Observe this image of a hypnotic grand design galaxy recently shared by European Southern Observatory (ESO).
On its website ESO describes galaxy NGC 4254: “This image features the spectacular galaxy NGC 4254, also known as Messier 99. It’s an example of a grand design spiral galaxy, featuring strong, prominent, well-defined arms that wrap clearly around the galaxy’s centre.
Messier 99 is located 49 million light-years from Earth in the constellation of Coma Berenices (in the Virgo Galaxy Cluster). Here it was imaged in exquisite detail by the Multi-Unit Spectroscopic Explorer (MUSE) on ESO’s Very Large Telescope (VLT). It is a combination of observations conducted in different colours, or wavelengths, of light, showing clouds of gas ionised by newly born stars. Hydrogen, oxygen and sulphur gas are shown in red, blue and orange respectively.
The image was taken as part of the Physics at High Angular resolution in Nearby GalaxieS (PHANGS) project, which is making high-resolution observations of nearby galaxies across all wavelengths of the electromagnetic spectrum to understand the life-cycle of star formation in galaxies.”

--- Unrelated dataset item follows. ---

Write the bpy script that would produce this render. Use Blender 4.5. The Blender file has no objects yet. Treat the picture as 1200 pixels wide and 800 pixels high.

And look at how absolutely brilliant it is!
(Read James Webb Telescope just returned its first image and it is glorious)
A grand desing galaxy is a type of spiral galaxy with prominent and well-defined spiral arms, rather than multi-arm and flocculent spiral galaxies with subtle, fluffy and patchy spiral arms. The activity in this galaxy is three times higher than an average similar type galaxy, and the reason for this, according to astronomers, is a possible “close and rapid encounter ~280 Myr ago with another massive Virgo galaxy, followed by ram pressure stripping that is ongoing“. Astronomers have assessed this based on the “peculiar, one-armed spiral pattern of NGC 4254 and its distorted and kinematically perturbed atomic gas distribution“.